1. Mahkemelerin nihai kararlarının bozulması 6100 sayılı Kanun'un geçici 3. maddesinin ikinci fıkrası atfıyla uygulanmasına devam olunan mülga 1086 sayılı Kanun'un 428. maddesi ile 439. maddesinin ikinci fıkrasında yer alan sebeplerden birinin varlığı hâlinde mümkündür.

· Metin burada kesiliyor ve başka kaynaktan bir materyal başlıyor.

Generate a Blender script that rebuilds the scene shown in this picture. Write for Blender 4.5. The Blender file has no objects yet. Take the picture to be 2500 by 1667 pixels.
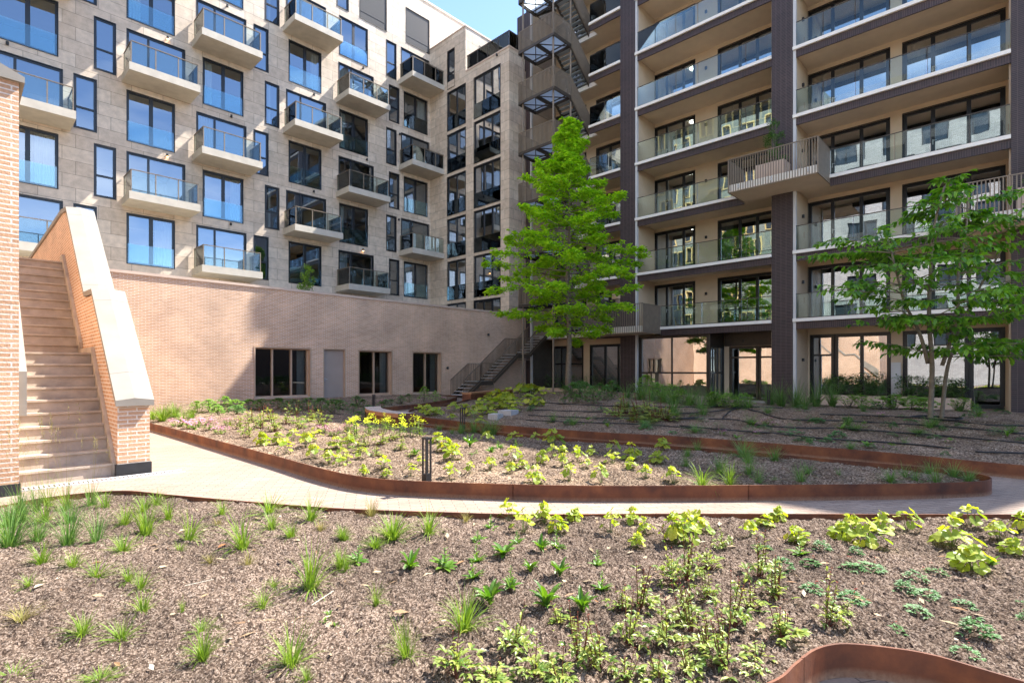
import bpy, math, random, zlib
import numpy as np
from mathutils import Vector
SC = bpy.context.scene
COL = SC.collection
rnd = random.Random(7)
R = math.radians

# ------------------------------------------------------------------ camera, sky, sun
TH, F_PX, HOR, EYE = R(43.86), 1310.0, 904.4, 1.51      # heading, focal length in px of 2500, horizon row, eye height
cam = bpy.data.objects.new('camera', bpy.data.cameras.new('camera')); COL.objects.link(cam)
cam.location = (0, 0, EYE)
cam.rotation_euler = (R(90), 0, TH - R(90))
cam.data.sensor_width = 36; cam.data.lens = 36 * F_PX / 2500
cam.data.shift_y = (HOR - 833.5) / 2500
cam.data.clip_start = 0.05; cam.data.clip_end = 3000
SC.camera = cam

SUN_DIR = Vector((1.0, -0.30, 1.37)).normalized()       # towards the sun
w = bpy.data.worlds.new('World'); SC.world = w; w.use_nodes = True
nt = w.node_tree; nt.nodes.clear()
sky = nt.nodes.new('ShaderNodeTexSky'); sky.sky_type = 'NISHITA'; sky.sun_disc = False
sky.sun_elevation = math.asin(SUN_DIR.z); sky.sun_rotation = math.atan2(SUN_DIR.x, SUN_DIR.y)
sky.altitude = 2500; sky.air_density = 0.8; sky.dust_density = 0.3; sky.ozone_density = 1.0
tc = nt.nodes.new('ShaderNodeTexCoord')
cn = nt.nodes.new('ShaderNodeTexNoise'); cn.inputs['Scale'].default_value = 2.2; cn.inputs['Detail'].default_value = 7
cmap = nt.nodes.new('ShaderNodeMapping'); cmap.inputs['Scale'].default_value = (1, 1, 2.6)
nt.links.new(tc.outputs['Generated'], cmap.inputs['Vector']); nt.links.new(cmap.outputs[0], cn.inputs['Vector'])
cr = nt.nodes.new('ShaderNodeMapRange'); cr.inputs[1].default_value = 0.50; cr.inputs[2].default_value = 0.78; cr.inputs[4].default_value = 0.75
nt.links.new(cn.outputs['Fac'], cr.inputs[0])
cm = nt.nodes.new('ShaderNodeMix'); cm.data_type = 'RGBA'
nt.links.new(cr.outputs[0], cm.inputs[0]); nt.links.new(sky.outputs[0], cm.inputs[6]); cm.inputs[7].default_value = (7.5, 7.8, 8.2, 1)
bg = nt.nodes.new('ShaderNodeBackground'); bg.inputs['Strength'].default_value = 0.13
out = nt.nodes.new('ShaderNodeOutputWorld')
nt.links.new(cm.outputs[2], bg.inputs['Color']); nt.links.new(bg.outputs[0], out.inputs[0])
sun = bpy.data.objects.new('sun', bpy.data.lights.new('sun', 'SUN')); COL.objects.link(sun)
sun.data.energy = 3.6; sun.data.angle = R(0.5); sun.data.color = (1, 0.955, 0.88)
sun.rotation_euler = SUN_DIR.to_track_quat('Z', 'Y').to_euler()
sun.location = (20, -20, 60)
SC.view_settings.view_transform = 'Standard'; SC.view_settings.look = 'None'
SC.view_settings.exposure = 2.2; SC.view_settings.gamma = 1
SC.cycles.max_bounces = 9; SC.cycles.diffuse_bounces = 4; SC.cycles.glossy_bounces = 4
SC.cycles.transparent_max_bounces = 24; SC.cycles.transmission_bounces = 4
SC.cycles.use_denoising = True; SC.cycles.sample_clamp_indirect = 6
SC.cycles.caustics_reflective = False; SC.cycles.caustics_refractive = False

CT, ST = math.cos(TH), math.sin(TH)
def ground_pt(x, y, z=0.0):
    t = (z - EYE) * F_PX / (HOR - y); u = (x - 1250) / F_PX
    return t * (CT + ST * u), t * (ST - CT * u)

# ------------------------------------------------------------------ helpers
ORG = {}
def setp(o, label=None, cat=None, group=None, kind=None):
    if label: o['label'] = label
    if cat: o['category'] = cat
    if group: o['group'] = group
    if kind: o['kind'] = kind
    return o
def thing(name, label, cat, loc=(0, 0, 0), group=None):
    o = bpy.data.objects.new(name, None); COL.objects.link(o); o.location = loc; o.empty_display_size = .2
    ORG[o.name] = Vector(loc)
    return setp(o, label, cat, group)
class MB:
    def __init__(s): s.v = []; s.f = []
    def poly(s, *p):
        n = len(s.v); s.v += [tuple(q) for q in p]; s.f.append(tuple(range(n, n + len(p))))
    def box(s, x0, x1, y0, y1, z0, z1):
        n = len(s.v)
        s.v += [(x0, y0, z0), (x1, y0, z0), (x1, y1, z0), (x0, y1, z0), (x0, y0, z1), (x1, y0, z1), (x1, y1, z1), (x0, y1, z1)]
        s.f += [(n, n+3, n+2, n+1), (n+4, n+5, n+6, n+7), (n, n+1, n+5, n+4), (n+1, n+2, n+6, n+5), (n+2, n+3, n+7, n+6), (n+3, n, n+4, n+7)]
        return s
    def bar(s, p, q, wd, ht, up=(0, 0, 1)):
        p = Vector(p); q = Vector(q); d = (q - p).normalized(); up = Vector(up)
        if abs(d.dot(up)) > .99: up = Vector((1, 0, 0))
        r = d.cross(up).normalized() * wd / 2; u = r.cross(d).normalized() * ht / 2
        n = len(s.v)
        for c in (p, q): s.v += [tuple(c - r - u), tuple(c + r - u), tuple(c + r + u), tuple(c - r + u)]
        s.f += [(n, n+1, n+2, n+3), (n+7, n+6, n+5, n+4), (n, n+4, n+5, n+1), (n+1, n+5, n+6, n+2), (n+2, n+6, n+7, n+3), (n+3, n+7, n+4, n)]
        return s
    def tube(s, pts, rad, n=8, cap=True):
        pts = [Vector(p) for p in pts]
        if not hasattr(rad, '__len__'): rad = [rad] * len(pts)
        base = len(s.v); ref = None
        for i, p in enumerate(pts):
            d = (pts[min(i + 1, len(pts) - 1)] - pts[max(i - 1, 0)]).normalized()
            if ref is None: ref = Vector((1, 0, 0)) if abs(d.x) < .9 else Vector((0, 1, 0))
            a = (ref - d * ref.dot(d)).normalized(); b = d.cross(a); ref = a
            for k in range(n):
                t = 2 * math.pi * k / n; s.v.append(tuple(p + (a * math.cos(t) + b * math.sin(t)) * rad[i]))
        for i in range(len(pts) - 1):
            for k in range(n):
                a0 = base + i * n + k; a1 = base + i * n + (k + 1) % n
                s.f.append((a0, a1, a1 + n, a0 + n))
        if cap:
            s.f.append(tuple(base + k for k in range(n))[::-1]); m = base + (len(pts) - 1) * n; s.f.append(tuple(m + k for k in range(n)))
        return s
    def prism(s, prof, a0, a1, axis='x'):
        """profile of (p,z) pairs extruded along x (p=y) or y (p=x)"""
        n = len(prof); b = len(s.v)
        for a in (a0, a1):
            for p, z in prof: s.v.append((a, p, z) if axis == 'x' else (p, a, z))
        s.f.append(tuple(range(b, b + n))); s.f.append(tuple(range(b + n, b + 2 * n))[::-1])
        for k in range(n): s.f.append((b + k, b + (k + 1) % n, b + n + (k + 1) % n, b + n + k))
        return s
    def mesh(s, name, mat, off=(0, 0, 0), smooth=False):
        me = bpy.data.meshes.new(name); o = Vector(off)
        me.from_pydata([tuple(Vector(p) - o) for p in s.v], [], s.f)
        if mat: me.materials.append(mat)
        if smooth: me.polygons.foreach_set('use_smooth', [True] * len(me.polygons))
        me.update(); return me
    def build(s, name, mat, parent=None, loc=None, smooth=False, label=None, cat=None, group=None, kind=None):
        if parent is not None: off = ORG[parent.name]
        elif loc is not None: off = Vector(loc)
        else:
            a = np.array(s.v); off = Vector(((a[:, 0].min() + a[:, 0].max()) / 2, (a[:, 1].min() + a[:, 1].max()) / 2, a[:, 2].min()))
        o = bpy.data.objects.new(name, s.mesh(name, mat, off, smooth)); COL.objects.link(o)
        if parent is not None: o.parent = parent
        else: o.location = off
        ORG[o.name] = Vector(off)
        return setp(o, label, cat, group, kind)
def place(me, name, parent, loc=(0, 0, 0), rz=0):
    o = bpy.data.objects.new(name, me); COL.objects.link(o); o.parent = parent
    o.location = loc; o.rotation_euler = (0, 0, rz); return o
def box(name, mat, parent, *b, **k): return MB().box(*b).build(name, mat, parent, **k)

# ------------------------------------------------------------------ materials
def base_mat(name):
    m = bpy.data.materials.new(name); m.use_nodes = True
    b = m.node_tree.nodes['Principled BSDF']; return m, m.node_tree, b
def nd(t, kind, **inp):
    n = t.nodes.new(kind)
    for k, v in inp.items():
        n.inputs[k.replace('_', ' ')].default_value = v
    return n
def c4(c): return (c[0], c[1], c[2], 1)
def mul(c, k): return tuple(min(1, x * k) for x in c)
def posvec(t, mode='wall', rot=0):
    g = t.nodes.new('ShaderNodeNewGeometry')
    if mode == 'pos': return g.outputs['Position']
    s = t.nodes.new('ShaderNodeSeparateXYZ'); t.links.new(g.outputs['Position'], s.inputs[0])
    c = t.nodes.new('ShaderNodeCombineXYZ')
    if mode == 'floor':
        mp = nd(t, 'ShaderNodeMapping'); mp.inputs['Rotation'].default_value = (0, 0, rot)
        t.links.new(g.outputs['Position'], mp.inputs[0]); return mp.outputs[0]
    a = t.nodes.new('ShaderNodeMath'); a.operation = 'ADD'
    t.links.new(s.outputs[0], a.inputs[0]); t.links.new(s.outputs[1], a.inputs[1])
    t.links.new(a.outputs[0], c.inputs[0]); t.links.new(s.outputs[2], c.inputs[1])
    return c.outputs[0]
def noise(t, vec, scale, detail=4, rough=.55):
    n = nd(t, 'ShaderNodeTexNoise', Scale=scale, Detail=detail, Roughness=rough); t.links.new(vec, n.inputs['Vector']); return n
def mixc(t, fac, a, b, mode='MIX'):
    m = t.nodes.new('ShaderNodeMix'); m.data_type = 'RGBA'; m.blend_type = mode
    for s, v in ((m.inputs[0], fac), (m.inputs[6], a), (m.inputs[7], b)):
        if hasattr(v, 'is_linked') or hasattr(v, 'links'): t.links.new(v, s)
        elif isinstance(v, tuple): s.default_value = c4(v)
        else: s.default_value = v
    return m.outputs[2]
def bump(t, b, hgt, strength=.3, dist=.02):
    n = nd(t, 'ShaderNodeBump', Strength=strength, Distance=dist); t.links.new(hgt, n.inputs['Height']); t.links.new(n.outputs[0], b.inputs['Normal'])
def plain(name, col, rough=.6, var=.12, scale=3, metal=0, bmp=0, bscale=60, spec=.5):
    m, t, b = base_mat(name); v = posvec(t, 'pos')
    n = noise(t, v, scale, 5)
    r = nd(t, 'ShaderNodeMapRange'); r.inputs[1].default_value = .3; r.inputs[2].default_value = .7; t.links.new(n.outputs['Fac'], r.inputs[0])
    t.links.new(mixc(t, r.outputs[0], mul(col, 1 - var), mul(col, 1 + var)), b.inputs['Base Color'])
    b.inputs['Roughness'].default_value = rough; b.inputs['Metallic'].default_value = metal; b.inputs['Specular IOR Level'].default_value = spec
    if bmp: bump(t, b, noise(t, v, bscale, 4).outputs['Fac'], bmp, .01)
    return m
def brickmat(name, c1, c2, mort, bw, bh, ms=.009, off=.5, mode='wall', rot=0, rough=.85, bmp=.5, stain=.18, stain_scale=.7, dist=.012):
    m, t, b = base_mat(name); v = posvec(t, mode, rot)
    k = nd(t, 'ShaderNodeTexBrick', Scale=1.0); k.offset = off
    k.inputs['Color1'].default_value = c4(c1); k.inputs['Color2'].default_value = c4(c2); k.inputs['Mortar'].default_value = c4(mort)
    k.inputs['Brick Width'].default_value = bw; k.inputs['Row Height'].default_value = bh; k.inputs['Mortar Size'].default_value = ms
    k.inputs['Mortar Smooth'].default_value = .15
    t.links.new(v, k.inputs['Vector'])
    n = noise(t, v, stain_scale, 6); n2 = noise(t, v, 38, 3)
    r = nd(t, 'ShaderNodeMapRange'); r.inputs[1].default_value = .32; r.inputs[2].default_value = .68; r.inputs[3].default_value = 1 - stain; r.inputs[4].default_value = 1 + stain
    t.links.new(n.outputs['Fac'], r.inputs[0])
    r2 = nd(t, 'ShaderNodeMapRange'); r2.inputs[1].default_value = .25; r2.inputs[2].default_value = .75; r2.inputs[3].default_value = .86; r2.inputs[4].default_value = 1.14
    t.links.new(n2.outputs['Fac'], r2.inputs[0])
    mm = t.nodes.new('ShaderNodeMath'); mm.operation = 'MULTIPLY'; t.links.new(r.outputs[0], mm.inputs[0]); t.links.new(r2.outputs[0], mm.inputs[1])
    vm = t.nodes.new('ShaderNodeVectorMath'); vm.operation = 'SCALE'
    t.links.new(k.outputs['Color'], vm.inputs[0]); t.links.new(mm.outputs[0], vm.inputs['Scale'])
    t.links.new(vm.outputs[0], b.inputs['Base Color']); b.inputs['Roughness'].default_value = rough
    if bmp:
        a = t.nodes.new('ShaderNodeMath'); a.operation = 'MULTIPLY_ADD'; a.inputs[1].default_value = -1.0
        t.links.new(k.outputs['Fac'], a.inputs[0]); t.links.new(n2.outputs['Fac'], a.inputs[2]); bump(t, b, a.outputs[0], bmp, dist)
    return m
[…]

2. Temyizen incelenen Mahkeme kararının bozmaya uygun olduğu, kararda ve kararın gerekçesinde hukuk kurallarının somut olaya uygulanmasında bir isabetsizlik bulunmadığı, bozmaya uyulmakla karşı taraf yararına kazanılmış hak durumunu oluşturan yönlerin ise yeniden incelenmesine hukukça imkân bulunmadığı, somut olayda yargılamanın yenilenmesi sebepleri olarak yasada tahdidi biçimde sayılan hallerin gerçekleşmemiş olduğu anlaşılmakla; temyiz dilekçesinde ileri sürülen nedenler kararın bozulmasını gerektirecek nitelikte görülmemiştir.

VI. KARAR

Açıklanan sebeplerle davacı vekilinin yerinde görülmeyen tüm temyiz itirazlarının reddi ile usul ve kanuna uygun olan kararın ONANMASINA,

03.09.2022 tarihinde yürürlüğe giren Avukatlık Asgari Ücret Tarifesi gereğince gelen temyiz edilen davalı vekili için 8.400,00 TL. duruşma vekâlet ücretinin temyiz eden davacıdan alınmasına,

Aşağıda yazılı 120,60 TL bakiye onama harcının temyiz eden davacıdan alınmasına,

Dosyanın Mahkemesine gönderilmesine,

Kararın tebliğinden itibaren 15 gün içinde karar düzeltme yolu açık olmak üzere,

18.05 2023 tarihinde oy birliğiyle karar verildi.